Return, unaltered, every line from the beginning of the material below up to and including the one with "mb.obj('stone_cap', M_cap, e, bevel=.006)".
Start of DATA EXCERPT
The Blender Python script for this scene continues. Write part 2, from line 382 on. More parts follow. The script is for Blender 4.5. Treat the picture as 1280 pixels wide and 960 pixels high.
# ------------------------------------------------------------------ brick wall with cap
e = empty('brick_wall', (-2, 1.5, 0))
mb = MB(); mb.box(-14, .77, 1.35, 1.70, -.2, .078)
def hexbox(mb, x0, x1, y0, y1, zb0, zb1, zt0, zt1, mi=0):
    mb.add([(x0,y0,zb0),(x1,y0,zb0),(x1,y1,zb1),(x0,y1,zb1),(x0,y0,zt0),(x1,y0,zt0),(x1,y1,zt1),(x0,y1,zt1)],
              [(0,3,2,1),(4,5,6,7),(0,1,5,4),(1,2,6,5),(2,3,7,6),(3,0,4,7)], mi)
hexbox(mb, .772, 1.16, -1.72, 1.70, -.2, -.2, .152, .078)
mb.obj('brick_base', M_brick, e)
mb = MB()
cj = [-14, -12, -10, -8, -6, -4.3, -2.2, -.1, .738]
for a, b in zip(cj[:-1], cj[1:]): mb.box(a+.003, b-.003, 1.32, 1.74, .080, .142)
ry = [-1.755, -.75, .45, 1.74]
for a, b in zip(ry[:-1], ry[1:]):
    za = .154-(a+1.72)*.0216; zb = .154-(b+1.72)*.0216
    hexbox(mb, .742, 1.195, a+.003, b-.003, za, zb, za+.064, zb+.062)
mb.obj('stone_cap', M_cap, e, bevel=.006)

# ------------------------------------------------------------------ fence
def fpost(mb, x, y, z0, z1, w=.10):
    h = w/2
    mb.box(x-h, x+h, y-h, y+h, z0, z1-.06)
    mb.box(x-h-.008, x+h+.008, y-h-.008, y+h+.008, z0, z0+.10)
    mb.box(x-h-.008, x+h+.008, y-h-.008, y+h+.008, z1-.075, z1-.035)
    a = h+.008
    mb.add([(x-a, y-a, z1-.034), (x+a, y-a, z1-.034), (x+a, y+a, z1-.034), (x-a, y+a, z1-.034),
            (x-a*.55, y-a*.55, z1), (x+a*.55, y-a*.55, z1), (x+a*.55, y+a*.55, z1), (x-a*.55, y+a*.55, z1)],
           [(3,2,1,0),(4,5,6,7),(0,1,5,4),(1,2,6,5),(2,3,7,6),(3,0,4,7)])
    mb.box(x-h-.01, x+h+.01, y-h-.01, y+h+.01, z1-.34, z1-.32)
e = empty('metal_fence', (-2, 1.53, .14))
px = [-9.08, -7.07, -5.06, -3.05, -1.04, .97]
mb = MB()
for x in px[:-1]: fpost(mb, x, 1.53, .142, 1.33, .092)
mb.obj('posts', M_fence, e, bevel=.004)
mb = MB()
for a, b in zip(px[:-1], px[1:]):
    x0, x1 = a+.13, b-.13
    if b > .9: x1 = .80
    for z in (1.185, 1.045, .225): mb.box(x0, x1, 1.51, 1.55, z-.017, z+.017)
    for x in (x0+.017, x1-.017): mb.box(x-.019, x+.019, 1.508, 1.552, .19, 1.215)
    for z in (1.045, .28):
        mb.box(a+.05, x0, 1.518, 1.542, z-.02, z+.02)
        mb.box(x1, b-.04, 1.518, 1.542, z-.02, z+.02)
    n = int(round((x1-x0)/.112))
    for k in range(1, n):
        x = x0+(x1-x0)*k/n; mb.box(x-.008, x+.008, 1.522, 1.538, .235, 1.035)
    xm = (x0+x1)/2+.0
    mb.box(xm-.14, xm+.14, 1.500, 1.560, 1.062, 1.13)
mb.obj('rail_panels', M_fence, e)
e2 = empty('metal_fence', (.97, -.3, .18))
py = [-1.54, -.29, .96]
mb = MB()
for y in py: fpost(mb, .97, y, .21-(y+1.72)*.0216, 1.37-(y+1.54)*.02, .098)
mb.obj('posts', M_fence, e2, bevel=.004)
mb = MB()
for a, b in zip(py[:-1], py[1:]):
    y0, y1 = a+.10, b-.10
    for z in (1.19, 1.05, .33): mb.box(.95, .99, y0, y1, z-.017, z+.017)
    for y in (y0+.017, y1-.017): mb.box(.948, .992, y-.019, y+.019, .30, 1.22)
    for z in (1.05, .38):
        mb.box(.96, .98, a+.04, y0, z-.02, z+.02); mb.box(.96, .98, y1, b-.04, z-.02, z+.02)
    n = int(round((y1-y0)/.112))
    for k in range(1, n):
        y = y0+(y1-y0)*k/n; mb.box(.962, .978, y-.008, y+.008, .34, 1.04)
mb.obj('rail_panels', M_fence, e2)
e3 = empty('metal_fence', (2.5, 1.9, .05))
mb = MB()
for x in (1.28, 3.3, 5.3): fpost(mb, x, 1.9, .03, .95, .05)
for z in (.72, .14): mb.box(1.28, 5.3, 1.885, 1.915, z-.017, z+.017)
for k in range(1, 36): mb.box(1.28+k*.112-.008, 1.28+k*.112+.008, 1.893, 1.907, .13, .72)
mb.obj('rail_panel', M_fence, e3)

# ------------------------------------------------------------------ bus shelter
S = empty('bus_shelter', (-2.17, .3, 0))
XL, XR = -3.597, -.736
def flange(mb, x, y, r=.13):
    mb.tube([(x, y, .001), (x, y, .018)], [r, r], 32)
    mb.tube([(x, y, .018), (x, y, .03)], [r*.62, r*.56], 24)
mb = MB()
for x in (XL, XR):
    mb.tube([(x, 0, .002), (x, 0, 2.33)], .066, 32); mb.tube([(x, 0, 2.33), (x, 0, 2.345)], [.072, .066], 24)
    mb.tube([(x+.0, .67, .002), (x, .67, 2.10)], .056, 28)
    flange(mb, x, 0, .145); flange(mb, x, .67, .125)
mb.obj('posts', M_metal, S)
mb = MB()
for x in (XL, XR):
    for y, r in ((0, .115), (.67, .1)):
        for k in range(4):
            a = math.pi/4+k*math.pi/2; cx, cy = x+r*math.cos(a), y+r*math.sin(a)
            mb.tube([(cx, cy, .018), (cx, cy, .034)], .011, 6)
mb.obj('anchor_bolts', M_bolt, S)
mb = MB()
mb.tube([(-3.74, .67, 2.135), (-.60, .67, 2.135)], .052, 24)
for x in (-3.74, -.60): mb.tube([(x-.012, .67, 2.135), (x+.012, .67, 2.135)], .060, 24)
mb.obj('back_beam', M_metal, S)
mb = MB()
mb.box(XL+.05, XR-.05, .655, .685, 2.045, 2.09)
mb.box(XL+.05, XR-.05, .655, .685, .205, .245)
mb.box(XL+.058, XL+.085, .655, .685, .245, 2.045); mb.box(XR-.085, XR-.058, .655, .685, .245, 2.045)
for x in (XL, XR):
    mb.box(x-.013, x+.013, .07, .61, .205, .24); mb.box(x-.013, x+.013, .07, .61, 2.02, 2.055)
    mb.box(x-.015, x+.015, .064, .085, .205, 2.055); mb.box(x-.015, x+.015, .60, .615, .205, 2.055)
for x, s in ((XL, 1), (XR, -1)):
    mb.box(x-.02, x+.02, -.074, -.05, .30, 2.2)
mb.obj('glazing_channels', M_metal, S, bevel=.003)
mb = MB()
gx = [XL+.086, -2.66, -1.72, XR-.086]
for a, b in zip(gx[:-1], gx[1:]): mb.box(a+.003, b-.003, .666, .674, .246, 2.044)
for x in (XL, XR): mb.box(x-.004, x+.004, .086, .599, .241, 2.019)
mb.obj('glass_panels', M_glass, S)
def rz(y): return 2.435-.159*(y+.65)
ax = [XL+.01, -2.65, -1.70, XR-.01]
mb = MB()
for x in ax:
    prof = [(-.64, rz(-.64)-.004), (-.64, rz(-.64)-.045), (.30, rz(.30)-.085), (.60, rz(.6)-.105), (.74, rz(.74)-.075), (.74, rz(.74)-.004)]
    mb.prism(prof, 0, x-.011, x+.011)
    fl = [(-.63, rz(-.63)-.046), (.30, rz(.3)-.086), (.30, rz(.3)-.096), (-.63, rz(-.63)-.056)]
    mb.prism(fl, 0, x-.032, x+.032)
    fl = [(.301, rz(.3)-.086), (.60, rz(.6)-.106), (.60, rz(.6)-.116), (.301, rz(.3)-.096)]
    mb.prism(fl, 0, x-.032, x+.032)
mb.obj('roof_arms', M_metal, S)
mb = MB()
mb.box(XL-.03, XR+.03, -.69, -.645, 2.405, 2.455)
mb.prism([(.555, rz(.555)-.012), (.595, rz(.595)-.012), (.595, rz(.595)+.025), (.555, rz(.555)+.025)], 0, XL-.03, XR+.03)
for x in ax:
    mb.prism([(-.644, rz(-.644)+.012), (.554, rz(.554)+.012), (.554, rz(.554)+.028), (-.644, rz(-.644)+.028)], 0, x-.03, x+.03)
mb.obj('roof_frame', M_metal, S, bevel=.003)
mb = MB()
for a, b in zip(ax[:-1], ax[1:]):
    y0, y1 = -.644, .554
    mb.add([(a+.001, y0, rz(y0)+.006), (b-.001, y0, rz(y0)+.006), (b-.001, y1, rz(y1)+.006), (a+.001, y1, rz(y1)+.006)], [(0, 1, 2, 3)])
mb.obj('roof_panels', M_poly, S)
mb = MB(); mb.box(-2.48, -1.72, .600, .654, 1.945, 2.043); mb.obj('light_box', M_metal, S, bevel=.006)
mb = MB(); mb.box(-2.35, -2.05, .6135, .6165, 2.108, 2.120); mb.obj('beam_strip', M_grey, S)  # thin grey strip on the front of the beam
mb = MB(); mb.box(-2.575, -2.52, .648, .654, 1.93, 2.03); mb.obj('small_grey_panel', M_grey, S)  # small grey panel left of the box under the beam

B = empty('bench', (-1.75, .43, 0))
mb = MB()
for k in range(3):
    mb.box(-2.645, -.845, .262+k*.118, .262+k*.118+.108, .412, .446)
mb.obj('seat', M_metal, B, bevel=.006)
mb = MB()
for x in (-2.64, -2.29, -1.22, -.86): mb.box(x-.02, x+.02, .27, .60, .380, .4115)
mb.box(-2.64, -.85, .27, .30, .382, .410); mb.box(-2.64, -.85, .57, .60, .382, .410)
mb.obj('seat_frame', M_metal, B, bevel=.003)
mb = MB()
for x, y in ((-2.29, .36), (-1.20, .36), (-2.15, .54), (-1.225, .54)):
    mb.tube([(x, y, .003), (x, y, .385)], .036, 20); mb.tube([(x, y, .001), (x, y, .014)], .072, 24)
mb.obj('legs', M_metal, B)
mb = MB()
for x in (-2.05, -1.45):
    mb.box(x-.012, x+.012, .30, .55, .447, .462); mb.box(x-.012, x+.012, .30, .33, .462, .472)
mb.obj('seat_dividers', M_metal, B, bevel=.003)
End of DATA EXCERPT
> **CORRECT ANSWER**:
The Blender Python script for this scene continues. Write part 2, from line 382 on. More parts follow. The script is for Blender 4.5. Treat the picture as 1280 pixels wide and 960 pixels high.
# ------------------------------------------------------------------ brick wall with cap
e = empty('brick_wall', (-2, 1.5, 0))
mb = MB(); mb.box(-14, .77, 1.35, 1.70, -.2, .078)
def hexbox(mb, x0, x1, y0, y1, zb0, zb1, zt0, zt1, mi=0):
    mb.add([(x0,y0,zb0),(x1,y0,zb0),(x1,y1,zb1),(x0,y1,zb1),(x0,y0,zt0),(x1,y0,zt0),(x1,y1,zt1),(x0,y1,zt1)],
              [(0,3,2,1),(4,5,6,7),(0,1,5,4),(1,2,6,5),(2,3,7,6),(3,0,4,7)], mi)
hexbox(mb, .772, 1.16, -1.72, 1.70, -.2, -.2, .152, .078)
mb.obj('brick_base', M_brick, e)
mb = MB()
cj = [-14, -12, -10, -8, -6, -4.3, -2.2, -.1, .738]
for a, b in zip(cj[:-1], cj[1:]): mb.box(a+.003, b-.003, 1.32, 1.74, .080, .142)
ry = [-1.755, -.75, .45, 1.74]
for a, b in zip(ry[:-1], ry[1:]):
    za = .154-(a+1.72)*.0216; zb = .154-(b+1.72)*.0216
    hexbox(mb, .742, 1.195, a+.003, b-.003, za, zb, za+.064, zb+.062)
mb.obj('stone_cap', M_cap, e, bevel=.006)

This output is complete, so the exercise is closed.